If you knew that the number of photos you could take on your phone on any given day was limited, and that instead of deleting and retaking a photo with poor light or focus, you had to wait and try again some other day, “You would put more care into taking each photo, right?” That’s what the teacher overseeing the photography club that transfer student Si-yeon (Seol Si-yeon) has just joined assumes, instructing his middle school students how to look through a disposable camera viewfinder, click the button for a shot they can’t instantly judge, and turn the noisy dial to prepare for the next opportunity. In Kwon Min-pyo and Seo Han-sol’s coming-of-age film Short Vacation, the action is interspersed with these actual photos taken by four middle school girls, imperfect like all disposable camera fare: A finger covering the corner of the lens, a cat sniffing too close to the camera and blurring everything, that yellow-brown tint drowning out the image because the exposure can’t be adjusted. The girls aren’t always sure their photos are good enough, or appropriate for the given assignment, and this uncertainty is at first daunting. But when your whole adolescence is framed by documenting the world around you on your phone, like your life is itself a photo to be taken, the urge to press the button and go is more powerful than the urge to hide your face.

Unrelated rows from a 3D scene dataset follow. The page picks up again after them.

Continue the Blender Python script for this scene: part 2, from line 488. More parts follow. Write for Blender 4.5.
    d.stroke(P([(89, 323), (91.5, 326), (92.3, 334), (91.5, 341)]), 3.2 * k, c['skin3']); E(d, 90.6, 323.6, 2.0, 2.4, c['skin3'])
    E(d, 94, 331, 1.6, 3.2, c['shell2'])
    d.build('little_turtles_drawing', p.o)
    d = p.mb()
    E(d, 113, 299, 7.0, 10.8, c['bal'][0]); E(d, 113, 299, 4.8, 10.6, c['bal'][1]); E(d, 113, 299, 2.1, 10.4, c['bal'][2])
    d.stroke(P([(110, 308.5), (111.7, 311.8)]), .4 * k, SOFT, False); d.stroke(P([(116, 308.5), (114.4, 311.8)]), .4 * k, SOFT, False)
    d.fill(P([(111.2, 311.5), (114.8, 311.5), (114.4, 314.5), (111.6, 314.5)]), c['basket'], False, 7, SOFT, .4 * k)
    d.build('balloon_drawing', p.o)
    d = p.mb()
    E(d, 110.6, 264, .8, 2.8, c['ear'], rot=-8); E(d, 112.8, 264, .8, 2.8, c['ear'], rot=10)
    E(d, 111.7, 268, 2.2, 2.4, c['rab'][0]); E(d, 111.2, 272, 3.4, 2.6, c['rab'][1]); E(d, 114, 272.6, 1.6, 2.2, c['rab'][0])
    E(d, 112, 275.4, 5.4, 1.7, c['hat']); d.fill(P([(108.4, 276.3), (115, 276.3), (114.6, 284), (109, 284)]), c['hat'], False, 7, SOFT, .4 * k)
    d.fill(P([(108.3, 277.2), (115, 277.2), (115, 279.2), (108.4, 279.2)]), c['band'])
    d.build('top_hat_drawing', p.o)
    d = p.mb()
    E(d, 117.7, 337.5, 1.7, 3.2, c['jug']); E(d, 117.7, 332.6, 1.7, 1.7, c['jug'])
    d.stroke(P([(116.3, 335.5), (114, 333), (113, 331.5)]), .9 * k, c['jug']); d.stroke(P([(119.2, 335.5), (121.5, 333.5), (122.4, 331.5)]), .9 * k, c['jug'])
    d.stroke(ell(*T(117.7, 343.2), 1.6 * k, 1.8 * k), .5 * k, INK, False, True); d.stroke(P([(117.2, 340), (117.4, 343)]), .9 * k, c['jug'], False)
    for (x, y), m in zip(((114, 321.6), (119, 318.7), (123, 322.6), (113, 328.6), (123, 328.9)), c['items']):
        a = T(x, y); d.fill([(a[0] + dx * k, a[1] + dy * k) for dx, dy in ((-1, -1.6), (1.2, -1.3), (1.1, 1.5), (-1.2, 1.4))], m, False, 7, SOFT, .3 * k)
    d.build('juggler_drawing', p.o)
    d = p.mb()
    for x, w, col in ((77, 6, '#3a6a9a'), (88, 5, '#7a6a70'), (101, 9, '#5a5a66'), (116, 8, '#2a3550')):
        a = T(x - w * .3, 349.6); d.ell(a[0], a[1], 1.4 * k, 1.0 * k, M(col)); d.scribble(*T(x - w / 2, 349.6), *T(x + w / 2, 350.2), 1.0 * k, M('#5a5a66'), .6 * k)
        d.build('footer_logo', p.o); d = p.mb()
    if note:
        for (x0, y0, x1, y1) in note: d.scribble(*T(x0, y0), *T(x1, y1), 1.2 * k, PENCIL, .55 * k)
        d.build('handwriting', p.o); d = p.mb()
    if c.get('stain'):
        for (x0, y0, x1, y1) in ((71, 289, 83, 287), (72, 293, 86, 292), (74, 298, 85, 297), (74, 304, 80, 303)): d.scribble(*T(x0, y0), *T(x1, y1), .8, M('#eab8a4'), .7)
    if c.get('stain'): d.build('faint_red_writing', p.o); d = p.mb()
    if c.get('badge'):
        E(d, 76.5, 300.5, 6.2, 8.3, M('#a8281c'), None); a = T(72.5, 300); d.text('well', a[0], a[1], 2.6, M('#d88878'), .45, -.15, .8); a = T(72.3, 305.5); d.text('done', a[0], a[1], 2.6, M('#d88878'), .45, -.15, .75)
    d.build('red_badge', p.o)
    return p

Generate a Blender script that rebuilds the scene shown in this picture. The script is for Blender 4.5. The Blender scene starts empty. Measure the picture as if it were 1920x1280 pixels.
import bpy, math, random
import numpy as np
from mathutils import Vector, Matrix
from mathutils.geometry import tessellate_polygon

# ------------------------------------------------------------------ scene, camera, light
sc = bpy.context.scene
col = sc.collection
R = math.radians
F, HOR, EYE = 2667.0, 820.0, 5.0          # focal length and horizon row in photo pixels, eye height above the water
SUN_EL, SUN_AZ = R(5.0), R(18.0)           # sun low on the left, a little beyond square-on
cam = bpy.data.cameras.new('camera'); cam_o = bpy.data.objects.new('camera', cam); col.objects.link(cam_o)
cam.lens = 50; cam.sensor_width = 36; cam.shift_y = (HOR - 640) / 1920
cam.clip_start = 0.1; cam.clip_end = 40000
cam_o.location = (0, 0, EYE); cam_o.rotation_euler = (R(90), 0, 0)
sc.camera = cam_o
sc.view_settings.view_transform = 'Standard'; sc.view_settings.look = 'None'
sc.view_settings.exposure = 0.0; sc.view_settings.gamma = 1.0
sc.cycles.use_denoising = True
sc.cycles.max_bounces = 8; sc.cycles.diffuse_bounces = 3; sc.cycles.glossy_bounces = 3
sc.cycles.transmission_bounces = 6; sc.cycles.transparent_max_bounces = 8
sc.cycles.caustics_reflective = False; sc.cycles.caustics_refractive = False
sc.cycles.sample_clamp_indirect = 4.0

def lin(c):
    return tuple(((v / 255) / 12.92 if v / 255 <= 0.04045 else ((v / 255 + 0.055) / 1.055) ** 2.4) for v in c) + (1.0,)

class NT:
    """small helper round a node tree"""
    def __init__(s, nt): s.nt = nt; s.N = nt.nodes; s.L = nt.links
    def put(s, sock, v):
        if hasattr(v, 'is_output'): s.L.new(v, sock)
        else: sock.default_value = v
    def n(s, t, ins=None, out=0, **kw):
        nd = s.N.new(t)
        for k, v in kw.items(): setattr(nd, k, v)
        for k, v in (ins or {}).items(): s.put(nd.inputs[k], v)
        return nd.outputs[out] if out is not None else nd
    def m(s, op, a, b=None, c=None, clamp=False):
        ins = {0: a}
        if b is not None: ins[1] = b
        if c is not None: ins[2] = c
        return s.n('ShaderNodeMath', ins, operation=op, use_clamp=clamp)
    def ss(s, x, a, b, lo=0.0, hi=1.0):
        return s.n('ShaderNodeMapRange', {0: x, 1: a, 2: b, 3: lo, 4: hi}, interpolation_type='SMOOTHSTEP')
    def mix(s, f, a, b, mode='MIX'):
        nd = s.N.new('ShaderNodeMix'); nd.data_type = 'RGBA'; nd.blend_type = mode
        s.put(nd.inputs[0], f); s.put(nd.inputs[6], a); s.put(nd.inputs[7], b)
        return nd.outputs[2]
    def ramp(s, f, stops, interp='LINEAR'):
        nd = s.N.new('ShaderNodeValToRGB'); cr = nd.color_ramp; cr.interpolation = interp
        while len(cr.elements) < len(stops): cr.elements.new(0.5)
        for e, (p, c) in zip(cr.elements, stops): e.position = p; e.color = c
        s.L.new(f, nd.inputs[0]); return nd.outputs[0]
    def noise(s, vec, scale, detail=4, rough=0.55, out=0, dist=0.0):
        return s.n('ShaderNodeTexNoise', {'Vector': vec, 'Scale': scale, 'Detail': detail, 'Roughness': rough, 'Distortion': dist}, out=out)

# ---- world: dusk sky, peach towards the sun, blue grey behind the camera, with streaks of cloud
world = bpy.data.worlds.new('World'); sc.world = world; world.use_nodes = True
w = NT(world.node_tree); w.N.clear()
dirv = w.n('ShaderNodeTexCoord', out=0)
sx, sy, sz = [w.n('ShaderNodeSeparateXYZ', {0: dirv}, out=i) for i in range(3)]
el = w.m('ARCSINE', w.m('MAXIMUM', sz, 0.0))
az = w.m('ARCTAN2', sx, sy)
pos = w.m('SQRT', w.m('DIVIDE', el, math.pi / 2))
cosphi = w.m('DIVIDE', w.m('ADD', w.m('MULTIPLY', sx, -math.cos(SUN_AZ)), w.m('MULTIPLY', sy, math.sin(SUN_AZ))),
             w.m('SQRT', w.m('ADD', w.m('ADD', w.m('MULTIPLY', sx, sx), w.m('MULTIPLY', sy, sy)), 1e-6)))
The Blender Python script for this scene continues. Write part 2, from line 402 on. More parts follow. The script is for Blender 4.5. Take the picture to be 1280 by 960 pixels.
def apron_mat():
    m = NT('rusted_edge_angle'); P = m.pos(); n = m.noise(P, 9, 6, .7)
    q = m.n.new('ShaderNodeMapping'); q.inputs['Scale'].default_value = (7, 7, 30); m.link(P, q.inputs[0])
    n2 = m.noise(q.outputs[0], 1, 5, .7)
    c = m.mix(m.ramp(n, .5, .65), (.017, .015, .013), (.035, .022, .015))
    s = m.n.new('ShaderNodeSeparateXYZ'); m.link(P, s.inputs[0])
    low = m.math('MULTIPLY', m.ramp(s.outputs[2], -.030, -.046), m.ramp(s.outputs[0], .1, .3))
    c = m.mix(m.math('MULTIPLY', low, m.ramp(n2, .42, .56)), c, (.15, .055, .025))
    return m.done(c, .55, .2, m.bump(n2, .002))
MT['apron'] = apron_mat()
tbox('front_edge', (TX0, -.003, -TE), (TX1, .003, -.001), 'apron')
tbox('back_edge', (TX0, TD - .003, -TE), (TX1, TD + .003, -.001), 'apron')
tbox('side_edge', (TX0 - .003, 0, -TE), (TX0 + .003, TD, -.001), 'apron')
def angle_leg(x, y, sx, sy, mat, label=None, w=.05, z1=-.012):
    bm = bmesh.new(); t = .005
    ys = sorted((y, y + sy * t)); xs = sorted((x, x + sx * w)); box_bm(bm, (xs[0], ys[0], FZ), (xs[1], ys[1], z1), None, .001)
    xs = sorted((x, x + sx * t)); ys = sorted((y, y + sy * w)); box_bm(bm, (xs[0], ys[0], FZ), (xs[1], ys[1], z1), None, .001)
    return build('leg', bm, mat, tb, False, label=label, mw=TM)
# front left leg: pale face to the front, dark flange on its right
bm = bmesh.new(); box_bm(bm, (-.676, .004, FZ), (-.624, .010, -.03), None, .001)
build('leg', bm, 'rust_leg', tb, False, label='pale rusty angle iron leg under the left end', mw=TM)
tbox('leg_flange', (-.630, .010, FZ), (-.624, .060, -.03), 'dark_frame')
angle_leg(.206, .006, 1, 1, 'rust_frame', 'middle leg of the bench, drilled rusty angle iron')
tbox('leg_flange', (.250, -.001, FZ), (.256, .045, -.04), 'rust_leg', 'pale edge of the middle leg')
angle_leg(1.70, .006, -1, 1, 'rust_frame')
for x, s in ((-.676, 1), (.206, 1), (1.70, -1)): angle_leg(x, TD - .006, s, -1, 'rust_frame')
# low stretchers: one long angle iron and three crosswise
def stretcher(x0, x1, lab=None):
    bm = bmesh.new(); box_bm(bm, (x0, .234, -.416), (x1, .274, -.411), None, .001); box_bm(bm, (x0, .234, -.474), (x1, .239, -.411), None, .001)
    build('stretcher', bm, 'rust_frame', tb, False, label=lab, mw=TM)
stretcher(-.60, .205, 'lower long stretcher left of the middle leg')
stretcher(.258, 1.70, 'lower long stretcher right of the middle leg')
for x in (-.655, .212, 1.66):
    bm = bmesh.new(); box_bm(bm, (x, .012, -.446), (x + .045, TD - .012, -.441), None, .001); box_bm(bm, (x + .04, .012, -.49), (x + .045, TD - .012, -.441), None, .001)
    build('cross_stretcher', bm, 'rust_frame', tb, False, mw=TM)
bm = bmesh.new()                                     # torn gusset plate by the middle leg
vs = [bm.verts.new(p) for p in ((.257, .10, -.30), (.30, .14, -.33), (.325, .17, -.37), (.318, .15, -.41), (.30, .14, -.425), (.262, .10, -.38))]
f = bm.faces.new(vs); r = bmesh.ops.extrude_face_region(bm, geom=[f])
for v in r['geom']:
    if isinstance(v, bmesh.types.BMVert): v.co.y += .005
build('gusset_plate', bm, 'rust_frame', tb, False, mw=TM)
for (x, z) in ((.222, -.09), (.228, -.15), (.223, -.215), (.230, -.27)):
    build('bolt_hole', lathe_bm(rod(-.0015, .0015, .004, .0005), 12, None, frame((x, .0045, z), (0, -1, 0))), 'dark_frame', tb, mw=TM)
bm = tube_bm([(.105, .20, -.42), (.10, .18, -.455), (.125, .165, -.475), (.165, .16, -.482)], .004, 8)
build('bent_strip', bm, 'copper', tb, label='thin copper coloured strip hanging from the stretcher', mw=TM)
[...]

Short Vacation clocks in at only 79 minutes, and its premise at first seems low-stakes: Four middle school girls in the photography club procrastinate on a summer assignment to photograph the end of the world, and finally set out to document the end of the train line after a summer spent bonding over snacks and studies and an upcoming fitness class competition. Despite this simple setup, the film subtly conveys just how high the stakes feel when you’re thirteen and every decision you make is filled with both possibility and dread. The people you choose to be friends with could define your life, and slacking off on the summer assignment could affect which university accepts you. The film’s four young stars, who use their real names for their characters, pack Short Vacation with the high expectations of girlhood that can feel both suffocating and liberating at the same time. Who needs to track down the end of the world when every moment has world-ending potential?
Kwon and Seo made Short Vacation as their graduate thesis at Dankook University, but the film has the veneer of veteran filmmakers. Character is never sacrificed for plot, and though it isn’t necessarily action-packed, the film never lingers in one location too long, instead moving to the next train stop, the next bus stop, the next moment that makes the girls laugh. First the group tries to take the train to the end of the line, then transfers to another that will take them to the end of all the train lines around Seoul. But that last station isn’t the real end, having replaced an older, abandoned station only reachable now by bus. Then So-jung (Park So-jung) loses her phone, and they have to trek to an even further bus stop to meet the person who found it. By this point, they’re lost, it’s raining, they don’t have enough money for a taxi, and they’re out of their element in the countryside: “Do you think cows walk this road?” “Did trains really come here?” When a woman says they’ll have to walk around the mountain to get back, they give up and seek shelter in an empty senior center.
Finally able to rest, they begin to confess secrets in the dark—Song-hee (Han Song-hee) thinks So-jung and Si-yeon behave like they’re still in elementary school, but So-jung thinks Song-hee and Yeon-woo (Bae Yeon-woo) exclude her just to be mean. Their resentments of each other are short lived, though, and they’re brought back together by Si-yeon’s palpable need to be liked and accepted. Though Yeon-woo acted like the friendship bracelet she gave Si-yeon was just a token, Si-yeon knows that both her social standing and her self-esteem depend on it. Even if they’re mad at her in the morning for planning this doomed excursion to the end of the world, she knows her power lies in reuniting the group for this one night.
Short Vacation manages to strike the balance of a quiet, contemplative film that doesn’t drag on or misplace its tone; each scene feels meticulous in its crafting and placement, and the girls’ sense of humor grounds the piece in a realistic teenage world. Though it played this year’s Busan International Film Festival and Berlinale, it has not yet been picked up for international distribution, and would fit quite well on an independent streaming service like MUBI, which is known for shining a light on less heralded international ventures. The film ends with Si-yeon doing something Short Vacation never indulges in—wasting a shot. She snaps endless photos of the flimsy curtain separating the senior center from the outdoors, maybe thinking this moment itself is the end of the world, or maybe content to bask in a solitude that’s become all too infrequent in the company of hard-earned friends.
This review is from the New Directors/New Films Festival.